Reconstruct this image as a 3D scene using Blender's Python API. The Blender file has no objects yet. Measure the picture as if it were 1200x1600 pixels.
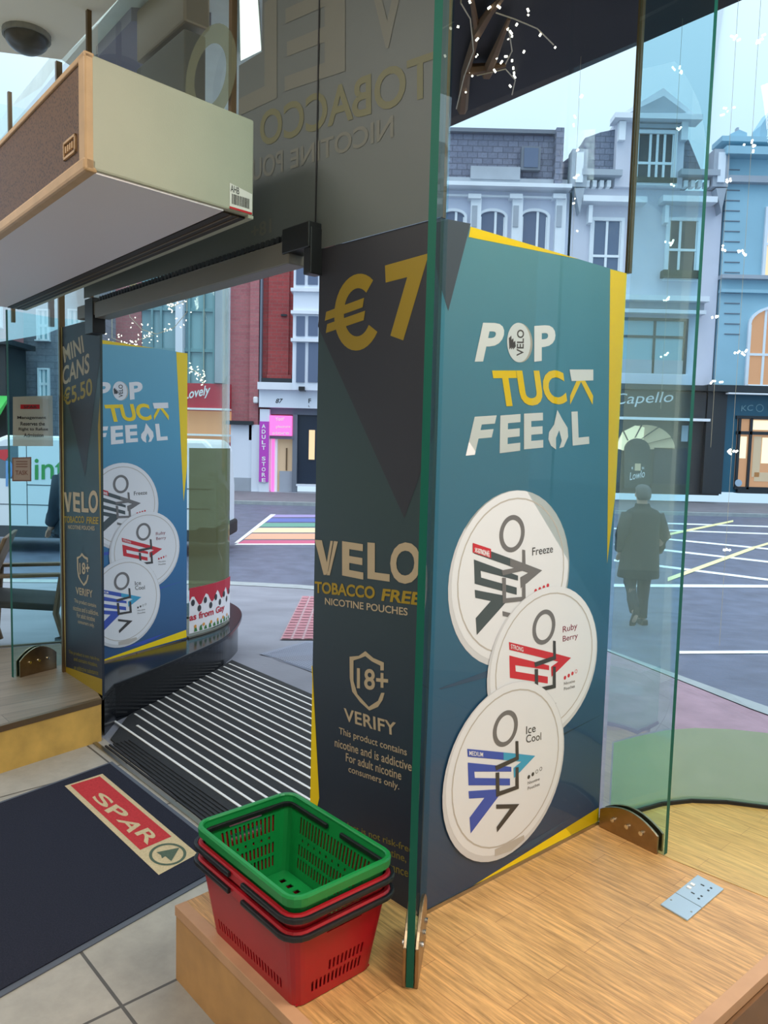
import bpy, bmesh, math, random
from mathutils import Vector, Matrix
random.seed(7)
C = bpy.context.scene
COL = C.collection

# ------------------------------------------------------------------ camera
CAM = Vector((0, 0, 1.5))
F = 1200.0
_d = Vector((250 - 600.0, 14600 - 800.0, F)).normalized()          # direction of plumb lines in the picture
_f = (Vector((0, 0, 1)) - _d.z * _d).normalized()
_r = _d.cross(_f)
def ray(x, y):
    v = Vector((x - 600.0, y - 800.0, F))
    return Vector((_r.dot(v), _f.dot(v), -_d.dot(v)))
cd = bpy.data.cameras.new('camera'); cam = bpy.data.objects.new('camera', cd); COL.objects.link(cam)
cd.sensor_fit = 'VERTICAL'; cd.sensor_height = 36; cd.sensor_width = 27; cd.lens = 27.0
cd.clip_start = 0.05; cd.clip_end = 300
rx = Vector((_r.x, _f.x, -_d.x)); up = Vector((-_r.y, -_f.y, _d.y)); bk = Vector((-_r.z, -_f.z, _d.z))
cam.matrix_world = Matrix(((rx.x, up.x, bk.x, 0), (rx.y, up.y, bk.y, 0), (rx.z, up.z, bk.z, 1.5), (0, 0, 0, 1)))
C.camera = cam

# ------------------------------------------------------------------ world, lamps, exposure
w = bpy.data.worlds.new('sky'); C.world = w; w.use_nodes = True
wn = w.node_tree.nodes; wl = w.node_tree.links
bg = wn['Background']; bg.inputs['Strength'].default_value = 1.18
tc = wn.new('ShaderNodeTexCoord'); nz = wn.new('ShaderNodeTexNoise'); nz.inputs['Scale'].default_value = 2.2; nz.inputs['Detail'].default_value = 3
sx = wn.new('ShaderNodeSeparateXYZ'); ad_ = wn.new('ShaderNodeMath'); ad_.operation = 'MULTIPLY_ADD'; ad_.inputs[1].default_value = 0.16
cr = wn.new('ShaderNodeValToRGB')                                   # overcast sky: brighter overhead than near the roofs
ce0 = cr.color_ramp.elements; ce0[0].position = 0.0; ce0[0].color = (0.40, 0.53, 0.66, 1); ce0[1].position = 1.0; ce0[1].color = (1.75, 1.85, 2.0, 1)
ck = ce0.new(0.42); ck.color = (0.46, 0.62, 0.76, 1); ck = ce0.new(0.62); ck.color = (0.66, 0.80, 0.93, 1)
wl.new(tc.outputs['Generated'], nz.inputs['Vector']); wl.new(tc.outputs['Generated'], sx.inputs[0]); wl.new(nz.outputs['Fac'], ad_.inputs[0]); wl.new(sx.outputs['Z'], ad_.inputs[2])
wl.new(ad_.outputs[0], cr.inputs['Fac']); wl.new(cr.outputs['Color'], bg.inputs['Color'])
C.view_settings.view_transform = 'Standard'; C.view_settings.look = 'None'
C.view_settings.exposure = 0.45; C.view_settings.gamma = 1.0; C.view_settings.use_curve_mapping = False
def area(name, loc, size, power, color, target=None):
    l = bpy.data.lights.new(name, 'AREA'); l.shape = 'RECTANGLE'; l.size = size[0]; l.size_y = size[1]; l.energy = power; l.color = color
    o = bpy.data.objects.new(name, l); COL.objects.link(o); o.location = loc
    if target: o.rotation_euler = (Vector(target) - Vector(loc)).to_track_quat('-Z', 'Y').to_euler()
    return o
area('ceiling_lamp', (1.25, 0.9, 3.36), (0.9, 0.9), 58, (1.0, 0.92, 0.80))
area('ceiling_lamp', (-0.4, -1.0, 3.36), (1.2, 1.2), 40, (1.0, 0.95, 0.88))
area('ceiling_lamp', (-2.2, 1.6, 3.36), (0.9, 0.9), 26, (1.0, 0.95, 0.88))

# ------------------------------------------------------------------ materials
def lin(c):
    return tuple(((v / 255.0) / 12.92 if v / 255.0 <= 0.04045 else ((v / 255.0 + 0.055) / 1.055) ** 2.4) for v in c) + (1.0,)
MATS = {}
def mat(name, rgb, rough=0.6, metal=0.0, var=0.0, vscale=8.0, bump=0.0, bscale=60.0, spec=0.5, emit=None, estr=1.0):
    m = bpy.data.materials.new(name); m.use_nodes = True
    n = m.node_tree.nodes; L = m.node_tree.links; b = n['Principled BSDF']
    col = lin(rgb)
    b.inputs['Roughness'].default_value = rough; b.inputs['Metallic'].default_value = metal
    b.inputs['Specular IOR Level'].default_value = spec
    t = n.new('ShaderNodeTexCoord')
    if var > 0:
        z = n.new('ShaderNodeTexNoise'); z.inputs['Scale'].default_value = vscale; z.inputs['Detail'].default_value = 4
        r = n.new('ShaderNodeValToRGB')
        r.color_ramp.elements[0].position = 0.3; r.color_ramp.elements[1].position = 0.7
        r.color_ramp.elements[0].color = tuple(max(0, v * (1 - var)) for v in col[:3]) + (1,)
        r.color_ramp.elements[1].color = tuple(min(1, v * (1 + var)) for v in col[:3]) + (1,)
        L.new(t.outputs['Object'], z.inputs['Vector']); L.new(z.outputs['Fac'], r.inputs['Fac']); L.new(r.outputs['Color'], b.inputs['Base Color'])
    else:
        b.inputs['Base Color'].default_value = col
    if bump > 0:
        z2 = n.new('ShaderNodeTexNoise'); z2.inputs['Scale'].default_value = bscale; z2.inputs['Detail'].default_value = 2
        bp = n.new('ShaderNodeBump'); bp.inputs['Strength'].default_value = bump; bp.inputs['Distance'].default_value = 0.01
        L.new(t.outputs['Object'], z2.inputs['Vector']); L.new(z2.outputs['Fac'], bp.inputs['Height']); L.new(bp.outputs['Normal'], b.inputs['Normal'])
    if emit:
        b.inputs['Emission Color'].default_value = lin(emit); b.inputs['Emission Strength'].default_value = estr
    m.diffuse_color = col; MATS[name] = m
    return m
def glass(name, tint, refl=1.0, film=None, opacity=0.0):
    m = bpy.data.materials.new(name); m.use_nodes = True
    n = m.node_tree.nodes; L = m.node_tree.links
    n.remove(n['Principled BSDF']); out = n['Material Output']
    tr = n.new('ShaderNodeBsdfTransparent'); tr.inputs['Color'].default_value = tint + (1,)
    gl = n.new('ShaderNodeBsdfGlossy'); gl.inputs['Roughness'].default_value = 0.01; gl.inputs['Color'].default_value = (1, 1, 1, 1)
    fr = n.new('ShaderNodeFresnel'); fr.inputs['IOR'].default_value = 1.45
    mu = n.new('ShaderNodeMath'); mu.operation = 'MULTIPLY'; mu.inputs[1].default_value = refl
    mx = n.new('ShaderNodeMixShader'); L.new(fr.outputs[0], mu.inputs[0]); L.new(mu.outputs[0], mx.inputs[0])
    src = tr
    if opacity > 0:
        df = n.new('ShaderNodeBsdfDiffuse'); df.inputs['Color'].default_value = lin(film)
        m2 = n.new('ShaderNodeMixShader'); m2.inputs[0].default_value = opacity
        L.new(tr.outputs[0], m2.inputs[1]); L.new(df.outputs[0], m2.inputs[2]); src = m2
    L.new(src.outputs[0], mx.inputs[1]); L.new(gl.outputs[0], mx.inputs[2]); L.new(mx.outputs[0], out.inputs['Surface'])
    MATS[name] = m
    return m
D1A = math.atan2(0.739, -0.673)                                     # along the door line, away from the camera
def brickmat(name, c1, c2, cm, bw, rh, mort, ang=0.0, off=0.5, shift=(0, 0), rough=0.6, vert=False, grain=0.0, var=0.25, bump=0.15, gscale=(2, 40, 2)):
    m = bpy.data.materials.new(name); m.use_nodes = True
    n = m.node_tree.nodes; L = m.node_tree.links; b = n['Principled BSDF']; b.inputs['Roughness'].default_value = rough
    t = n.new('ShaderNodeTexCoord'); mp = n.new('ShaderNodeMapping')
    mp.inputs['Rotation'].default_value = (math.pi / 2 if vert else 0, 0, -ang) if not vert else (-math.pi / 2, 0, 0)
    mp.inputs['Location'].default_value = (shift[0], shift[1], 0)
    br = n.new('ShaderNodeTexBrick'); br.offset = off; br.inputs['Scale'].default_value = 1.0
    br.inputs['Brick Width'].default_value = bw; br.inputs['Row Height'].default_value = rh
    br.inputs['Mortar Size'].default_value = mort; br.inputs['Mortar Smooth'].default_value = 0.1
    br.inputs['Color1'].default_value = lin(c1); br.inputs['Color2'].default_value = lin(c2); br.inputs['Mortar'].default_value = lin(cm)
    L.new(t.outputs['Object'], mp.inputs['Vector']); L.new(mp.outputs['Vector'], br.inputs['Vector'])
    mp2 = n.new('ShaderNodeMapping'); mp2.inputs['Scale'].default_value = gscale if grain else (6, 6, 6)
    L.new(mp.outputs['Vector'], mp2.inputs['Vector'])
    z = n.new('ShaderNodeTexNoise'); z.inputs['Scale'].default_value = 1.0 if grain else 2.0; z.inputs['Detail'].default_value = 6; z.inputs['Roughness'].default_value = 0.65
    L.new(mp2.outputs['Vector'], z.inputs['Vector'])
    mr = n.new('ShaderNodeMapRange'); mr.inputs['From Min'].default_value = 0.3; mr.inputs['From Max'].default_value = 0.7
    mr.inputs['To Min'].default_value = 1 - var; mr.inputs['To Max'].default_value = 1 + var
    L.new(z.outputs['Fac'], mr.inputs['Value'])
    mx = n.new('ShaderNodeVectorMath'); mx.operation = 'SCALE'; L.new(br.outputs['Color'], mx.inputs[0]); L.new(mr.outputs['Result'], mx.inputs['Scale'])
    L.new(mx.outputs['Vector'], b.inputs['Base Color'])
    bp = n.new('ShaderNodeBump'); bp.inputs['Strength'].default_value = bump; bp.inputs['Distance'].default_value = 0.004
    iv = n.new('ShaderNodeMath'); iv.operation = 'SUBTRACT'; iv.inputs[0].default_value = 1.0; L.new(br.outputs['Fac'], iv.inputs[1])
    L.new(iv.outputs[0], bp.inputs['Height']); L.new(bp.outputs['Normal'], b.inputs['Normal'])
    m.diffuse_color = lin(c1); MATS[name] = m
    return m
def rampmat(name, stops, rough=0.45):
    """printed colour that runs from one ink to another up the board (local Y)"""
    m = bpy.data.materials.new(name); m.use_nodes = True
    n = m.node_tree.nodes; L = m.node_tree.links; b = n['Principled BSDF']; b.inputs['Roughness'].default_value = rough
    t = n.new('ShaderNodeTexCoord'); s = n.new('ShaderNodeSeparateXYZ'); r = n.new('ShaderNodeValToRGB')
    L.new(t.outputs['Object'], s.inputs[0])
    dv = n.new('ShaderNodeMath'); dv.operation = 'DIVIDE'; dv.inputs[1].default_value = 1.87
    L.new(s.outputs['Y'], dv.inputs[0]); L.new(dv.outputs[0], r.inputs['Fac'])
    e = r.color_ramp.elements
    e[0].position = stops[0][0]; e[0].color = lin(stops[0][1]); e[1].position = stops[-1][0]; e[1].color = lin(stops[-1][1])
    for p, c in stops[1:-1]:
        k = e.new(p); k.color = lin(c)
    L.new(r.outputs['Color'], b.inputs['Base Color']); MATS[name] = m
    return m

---

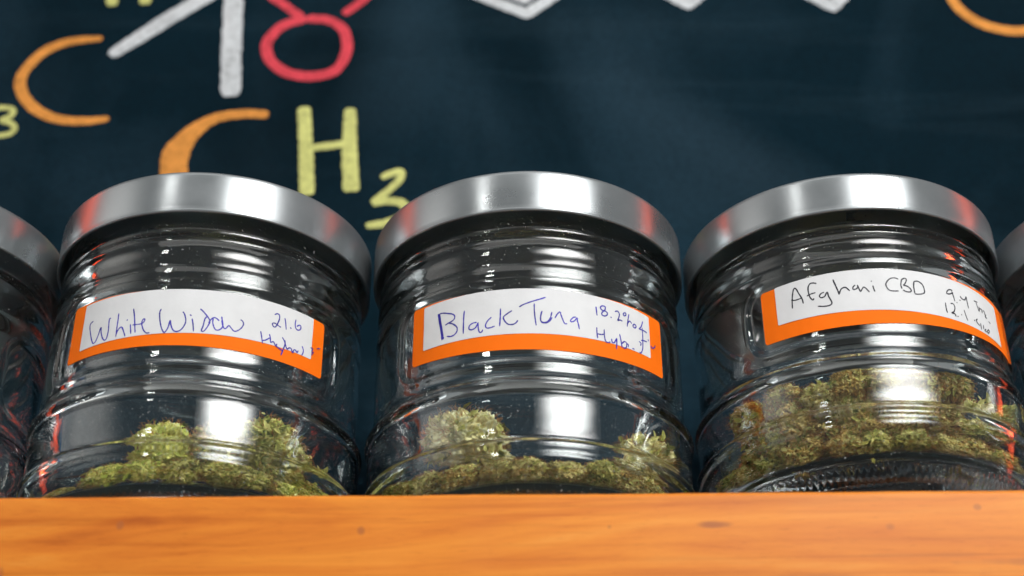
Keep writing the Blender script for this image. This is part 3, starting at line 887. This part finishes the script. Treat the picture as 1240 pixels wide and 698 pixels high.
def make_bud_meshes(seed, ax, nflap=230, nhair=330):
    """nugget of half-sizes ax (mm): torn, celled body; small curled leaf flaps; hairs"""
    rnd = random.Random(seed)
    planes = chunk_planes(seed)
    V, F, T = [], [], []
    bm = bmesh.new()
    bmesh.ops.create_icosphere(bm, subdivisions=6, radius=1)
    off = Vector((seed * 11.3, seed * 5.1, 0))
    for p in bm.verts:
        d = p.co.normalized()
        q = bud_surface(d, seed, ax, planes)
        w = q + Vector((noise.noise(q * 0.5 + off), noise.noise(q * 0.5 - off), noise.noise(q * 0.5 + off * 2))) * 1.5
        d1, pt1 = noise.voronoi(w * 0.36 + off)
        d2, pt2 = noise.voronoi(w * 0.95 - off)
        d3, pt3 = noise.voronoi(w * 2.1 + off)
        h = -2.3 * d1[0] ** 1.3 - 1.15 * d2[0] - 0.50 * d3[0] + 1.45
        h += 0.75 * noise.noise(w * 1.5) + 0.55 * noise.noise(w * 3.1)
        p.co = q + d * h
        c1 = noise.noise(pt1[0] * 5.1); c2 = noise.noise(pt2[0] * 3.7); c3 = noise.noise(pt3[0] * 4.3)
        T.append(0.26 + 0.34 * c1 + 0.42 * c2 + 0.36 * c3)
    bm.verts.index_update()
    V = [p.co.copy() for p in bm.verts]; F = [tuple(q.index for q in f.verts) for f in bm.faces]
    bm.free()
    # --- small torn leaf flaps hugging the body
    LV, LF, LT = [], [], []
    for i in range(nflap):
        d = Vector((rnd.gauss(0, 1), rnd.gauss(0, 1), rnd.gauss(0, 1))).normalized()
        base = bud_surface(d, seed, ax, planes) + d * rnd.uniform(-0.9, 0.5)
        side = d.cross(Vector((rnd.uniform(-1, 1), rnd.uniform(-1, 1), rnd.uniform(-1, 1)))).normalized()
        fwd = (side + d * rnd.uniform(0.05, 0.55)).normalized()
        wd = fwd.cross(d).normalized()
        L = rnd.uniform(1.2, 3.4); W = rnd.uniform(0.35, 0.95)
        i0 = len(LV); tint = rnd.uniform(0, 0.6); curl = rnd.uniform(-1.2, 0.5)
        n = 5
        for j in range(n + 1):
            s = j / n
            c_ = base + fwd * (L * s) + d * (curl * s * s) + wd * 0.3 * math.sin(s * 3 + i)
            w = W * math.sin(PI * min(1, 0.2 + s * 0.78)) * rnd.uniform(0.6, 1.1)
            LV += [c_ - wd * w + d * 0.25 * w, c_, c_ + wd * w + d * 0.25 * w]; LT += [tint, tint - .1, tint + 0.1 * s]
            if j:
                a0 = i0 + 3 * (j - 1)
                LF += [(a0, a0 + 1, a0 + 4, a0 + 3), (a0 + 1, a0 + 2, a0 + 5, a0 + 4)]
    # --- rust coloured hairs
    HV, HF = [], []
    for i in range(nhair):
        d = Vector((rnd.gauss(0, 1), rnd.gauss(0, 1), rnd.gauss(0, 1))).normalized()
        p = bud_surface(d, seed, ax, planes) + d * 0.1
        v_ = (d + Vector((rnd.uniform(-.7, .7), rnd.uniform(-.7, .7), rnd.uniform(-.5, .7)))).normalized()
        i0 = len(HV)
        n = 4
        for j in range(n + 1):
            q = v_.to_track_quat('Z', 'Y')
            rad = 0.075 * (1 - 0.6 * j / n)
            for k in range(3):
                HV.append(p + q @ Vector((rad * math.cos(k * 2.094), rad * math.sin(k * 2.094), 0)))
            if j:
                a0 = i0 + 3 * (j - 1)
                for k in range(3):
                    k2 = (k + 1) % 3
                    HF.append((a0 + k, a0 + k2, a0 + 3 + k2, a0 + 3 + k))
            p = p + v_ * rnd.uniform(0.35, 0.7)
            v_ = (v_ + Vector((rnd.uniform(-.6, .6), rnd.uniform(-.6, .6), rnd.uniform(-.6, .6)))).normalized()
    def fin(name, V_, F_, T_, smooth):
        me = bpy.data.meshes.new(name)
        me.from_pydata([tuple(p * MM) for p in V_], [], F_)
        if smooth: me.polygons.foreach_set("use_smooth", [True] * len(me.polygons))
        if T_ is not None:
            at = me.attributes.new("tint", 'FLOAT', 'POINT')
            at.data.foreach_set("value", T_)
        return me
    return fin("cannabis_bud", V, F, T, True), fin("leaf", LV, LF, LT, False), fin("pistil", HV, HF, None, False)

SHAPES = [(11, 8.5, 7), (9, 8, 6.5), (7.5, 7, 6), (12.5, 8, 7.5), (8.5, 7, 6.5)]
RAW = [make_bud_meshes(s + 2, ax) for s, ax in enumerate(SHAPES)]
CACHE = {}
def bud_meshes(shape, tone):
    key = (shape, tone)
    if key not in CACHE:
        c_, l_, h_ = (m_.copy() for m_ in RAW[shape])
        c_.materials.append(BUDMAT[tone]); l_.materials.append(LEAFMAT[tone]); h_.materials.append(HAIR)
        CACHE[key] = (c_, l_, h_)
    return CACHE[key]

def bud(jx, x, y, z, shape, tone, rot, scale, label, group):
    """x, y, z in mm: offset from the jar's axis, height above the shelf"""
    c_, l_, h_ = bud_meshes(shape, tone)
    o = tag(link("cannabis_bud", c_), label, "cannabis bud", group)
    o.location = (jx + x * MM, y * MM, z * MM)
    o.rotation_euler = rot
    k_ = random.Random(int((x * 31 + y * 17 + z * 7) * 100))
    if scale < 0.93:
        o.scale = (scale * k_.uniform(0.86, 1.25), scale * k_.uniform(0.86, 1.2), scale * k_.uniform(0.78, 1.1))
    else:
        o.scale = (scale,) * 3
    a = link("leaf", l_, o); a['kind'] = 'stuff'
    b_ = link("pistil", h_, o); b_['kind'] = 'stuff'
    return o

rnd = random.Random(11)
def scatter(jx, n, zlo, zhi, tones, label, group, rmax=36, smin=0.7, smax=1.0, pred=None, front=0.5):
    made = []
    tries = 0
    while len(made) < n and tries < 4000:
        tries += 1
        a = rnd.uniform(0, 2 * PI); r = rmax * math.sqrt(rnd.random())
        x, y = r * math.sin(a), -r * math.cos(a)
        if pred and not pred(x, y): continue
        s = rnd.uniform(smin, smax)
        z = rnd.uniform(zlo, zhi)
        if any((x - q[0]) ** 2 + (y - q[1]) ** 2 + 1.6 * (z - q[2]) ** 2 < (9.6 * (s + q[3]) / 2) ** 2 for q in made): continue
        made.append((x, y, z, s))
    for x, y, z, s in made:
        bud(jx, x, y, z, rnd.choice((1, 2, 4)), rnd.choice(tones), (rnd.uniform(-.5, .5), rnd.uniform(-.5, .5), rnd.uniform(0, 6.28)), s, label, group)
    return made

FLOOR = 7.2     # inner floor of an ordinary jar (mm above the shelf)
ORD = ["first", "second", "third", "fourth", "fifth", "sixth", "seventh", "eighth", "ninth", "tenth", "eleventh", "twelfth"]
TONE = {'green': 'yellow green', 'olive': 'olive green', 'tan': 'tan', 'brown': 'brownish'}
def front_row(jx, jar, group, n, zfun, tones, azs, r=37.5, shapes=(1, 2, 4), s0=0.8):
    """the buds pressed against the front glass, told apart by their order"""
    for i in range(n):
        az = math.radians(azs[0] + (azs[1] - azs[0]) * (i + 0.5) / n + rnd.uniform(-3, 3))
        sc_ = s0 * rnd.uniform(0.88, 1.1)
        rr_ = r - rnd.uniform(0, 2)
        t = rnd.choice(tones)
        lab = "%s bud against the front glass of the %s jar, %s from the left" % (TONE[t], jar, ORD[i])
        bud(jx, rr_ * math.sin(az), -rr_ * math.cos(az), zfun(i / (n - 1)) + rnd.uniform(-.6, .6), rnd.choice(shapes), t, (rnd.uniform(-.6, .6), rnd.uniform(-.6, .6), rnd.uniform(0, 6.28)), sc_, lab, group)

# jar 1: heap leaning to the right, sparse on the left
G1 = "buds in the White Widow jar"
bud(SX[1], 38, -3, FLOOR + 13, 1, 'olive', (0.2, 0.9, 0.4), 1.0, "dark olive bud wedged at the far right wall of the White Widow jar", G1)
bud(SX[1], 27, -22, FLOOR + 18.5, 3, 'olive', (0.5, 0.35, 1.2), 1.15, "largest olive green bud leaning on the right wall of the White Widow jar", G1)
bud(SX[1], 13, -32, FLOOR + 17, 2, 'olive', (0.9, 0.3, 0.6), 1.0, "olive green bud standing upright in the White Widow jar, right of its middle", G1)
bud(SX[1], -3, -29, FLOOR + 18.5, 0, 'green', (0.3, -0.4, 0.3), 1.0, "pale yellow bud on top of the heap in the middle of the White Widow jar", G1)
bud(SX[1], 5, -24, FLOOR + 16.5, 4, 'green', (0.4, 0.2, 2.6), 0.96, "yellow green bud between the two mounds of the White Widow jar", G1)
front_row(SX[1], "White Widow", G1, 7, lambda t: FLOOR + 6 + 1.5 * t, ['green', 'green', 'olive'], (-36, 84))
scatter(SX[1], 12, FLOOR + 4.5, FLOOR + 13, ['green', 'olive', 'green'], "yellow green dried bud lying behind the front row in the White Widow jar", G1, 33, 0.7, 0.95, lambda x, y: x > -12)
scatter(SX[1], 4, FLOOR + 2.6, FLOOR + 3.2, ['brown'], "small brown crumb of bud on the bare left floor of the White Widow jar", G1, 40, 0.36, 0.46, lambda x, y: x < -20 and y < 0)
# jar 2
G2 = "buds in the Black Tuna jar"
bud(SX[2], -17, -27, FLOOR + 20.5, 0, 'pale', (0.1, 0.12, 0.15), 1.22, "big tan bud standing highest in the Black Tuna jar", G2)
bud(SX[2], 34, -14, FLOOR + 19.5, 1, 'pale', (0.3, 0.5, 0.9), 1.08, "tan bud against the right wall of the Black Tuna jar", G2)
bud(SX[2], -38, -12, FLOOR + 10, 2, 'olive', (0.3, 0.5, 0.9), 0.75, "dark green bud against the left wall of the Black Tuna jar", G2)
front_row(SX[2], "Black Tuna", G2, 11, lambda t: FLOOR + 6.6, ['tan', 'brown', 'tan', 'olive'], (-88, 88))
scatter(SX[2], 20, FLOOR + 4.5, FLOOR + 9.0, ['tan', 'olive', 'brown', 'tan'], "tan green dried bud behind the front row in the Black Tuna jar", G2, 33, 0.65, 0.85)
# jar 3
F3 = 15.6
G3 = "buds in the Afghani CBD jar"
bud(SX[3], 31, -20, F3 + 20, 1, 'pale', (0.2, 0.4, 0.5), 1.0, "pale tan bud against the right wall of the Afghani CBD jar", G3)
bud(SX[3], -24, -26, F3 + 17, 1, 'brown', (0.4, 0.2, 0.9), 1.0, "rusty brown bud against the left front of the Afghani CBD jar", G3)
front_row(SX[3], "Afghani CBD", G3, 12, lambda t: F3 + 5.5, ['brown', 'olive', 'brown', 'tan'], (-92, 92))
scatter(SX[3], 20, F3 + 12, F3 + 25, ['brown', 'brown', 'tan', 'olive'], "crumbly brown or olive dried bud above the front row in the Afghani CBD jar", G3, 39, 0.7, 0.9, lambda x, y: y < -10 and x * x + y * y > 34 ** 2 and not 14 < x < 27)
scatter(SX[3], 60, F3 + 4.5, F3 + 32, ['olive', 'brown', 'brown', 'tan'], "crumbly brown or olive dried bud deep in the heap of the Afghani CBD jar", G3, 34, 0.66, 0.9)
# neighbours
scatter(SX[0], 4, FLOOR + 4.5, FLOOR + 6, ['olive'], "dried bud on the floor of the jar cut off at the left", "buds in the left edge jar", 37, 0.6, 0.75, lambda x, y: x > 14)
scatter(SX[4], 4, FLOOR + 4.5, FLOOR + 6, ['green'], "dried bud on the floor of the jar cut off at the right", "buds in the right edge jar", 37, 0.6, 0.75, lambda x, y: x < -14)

▸ EXERCISE DESCRIPTION
Show every line in the entries where the string "image" occurs.

▸ RESPONSE
Reconstruct this image as a 3D scene using Blender's Python API. The Blender file has no objects yet. Measure the picture as if it were 1200x1600 pixels.
Keep writing the Blender script for this image. This is part 3, starting at line 887. This part finishes the script. Treat the picture as 1240 pixels wide and 698 pixels high.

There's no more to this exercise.